Für das Betrachten heisst das: wir sehen kein Bild, das etwas darstellen oder eine bestimmte Struktur erzeugen soll, sondern wir lesen Spuren, wir erleben Bewegung. Ablesbar sind Drehungen, Schritte, Wischbewegungen und überhaupt Kraftentladungen einer Tänzerin. Bildbetrachtung kann hier zum Nachspüren von Tanzbewegungen werden.
Die Strukturen, die entstehen und zueinander in Beziehung treten, ergeben aber wiederum ein zusammenhängendes Bild und regen die Phantasie auf eine Weise an, wie es die flüchtige Kunstform „Tanz“ so eben nicht vermag. So ist das Besondere dieser Bilder, dass sie ganz den Impulsen des Körpers (gewissermaßen einer „Tanzlogik“ folgend) entstanden, aber doch ein Bild ergeben, das in Ruhe „gelesen“ werden kann und in sich als Bild stimmig erscheint.
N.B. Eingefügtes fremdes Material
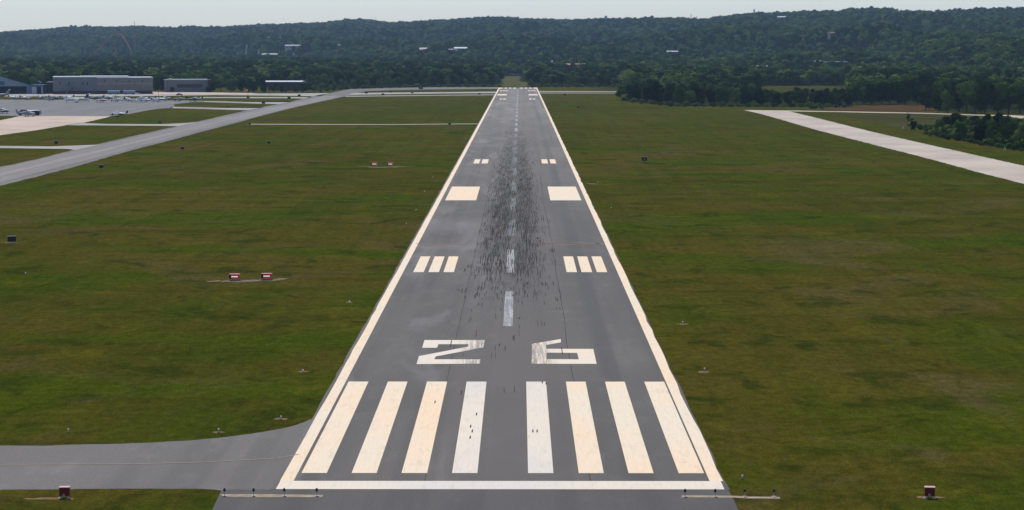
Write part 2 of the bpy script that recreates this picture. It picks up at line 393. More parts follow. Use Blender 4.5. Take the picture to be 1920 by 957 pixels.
def make_ground():
    xs = np.concatenate([np.linspace(-6000, -1700, 30), np.arange(-1650, 1651, 50), np.linspace(1700, 6000, 30)])
    ys = np.concatenate([np.array([-400, 0, 400, 800]), np.arange(1000, 8600, 50), np.linspace(8700, 13000, 15)])
    X, Y = np.meshgrid(xs, ys); Z = elev(X, Y)
    nx, ny = len(xs), len(ys)
    V = np.stack([X, Y, Z], 2).reshape(-1, 3)
    F = [(j * nx + i, j * nx + i + 1, (j + 1) * nx + i + 1, (j + 1) * nx + i) for j in range(ny - 1) for i in range(nx - 1)]
    me = bpy.data.meshes.new('ground'); me.from_pydata(V.tolist(), [], F); me.update()
    u = 974 + 4397 * (X - 1.23) / np.maximum(Y, 50)
    wd = np.clip((Y - wood_start(u) - 20) / 80, 0, 1); wd[Y < 900] = 0
    a = me.attributes.new('woodland', 'FLOAT', 'POINT'); a.data.foreach_set('value', wd.reshape(-1).astype(np.float32))
    me.polygons.foreach_set('use_smooth', [True] * len(me.polygons)); me.materials.append(M['grass'])
    o = bpy.data.objects.new('ground', me); link(o); o['kind'] = 'structure'
make_ground()

# ------------------------------------------------------------------ pavements
def px(pts): return [P(u, v) for u, v in pts]
Y0 = P(940, 918.5)[1]; YE = P(974, 164.6)[1]; HW = 15.25
Z1, Z2, Z3, Z4, Z5 = .012, .022, .032, .042, .052
def wobble(x0, y0, y1, step, amp, seed):
    rs = random.Random(seed); out = []; y = y0
    while y < y1: out.append((x0 + rs.uniform(-amp, amp), y)); y += step * rs.uniform(.5, 1.5)
    out.append((x0, y1)); return out
RW = sheet('runway', wobble(-HW - .28, Y0, YE, 6, .07, 1) + wobble(HW + .12, Y0, YE, 6, .10, 2)[::-1], Z2, M['runway'])
sheet('blast_pad', [P(419, 918.6), P(413, 924), P(398, 957), P(330, 1100), P(1440, 1100), P(1384, 957), P(1376, 938), P(1366, 920.5), (HW + .12, Y0 - .002)], Z2, M['pad'])
sheet('taxiway', px([(0, 836), (80, 836.5), (150, 834), (230, 832.5), (300, 829.5), (360, 826), (420, 820.5), (470, 814), (515, 806.5), (550, 799), (574, 790.5)]) +
      [(-HW - .2, 187.0), (-HW - .2, Y0 - .6), (-18.7, Y0 - .6), P(400, 918.4), P(380, 917.5), P(250, 917), P(0, 919), P(-500, 921), P(-500, 834)], Z1, M['taxi'])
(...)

Man sieht den Bildern sofort an, dass jegliches Kalkül, das auf ein akkurates Produkt zielen würde, umgangen wurde, dass während des Malvorgangs der kontrollierende Blick keine Rolle spielte. Es ist eine raue, kraftvolle, spontane Kunst, das Gegenteil von akkurat und ausgezirkelt.
Zugleich haben wir es mit einer meditativen Kunst zu tun, in dem Sinn etwa wie das aufmerksame „Lesen“ des bewölkten Himmels eine meditative Kunst ist.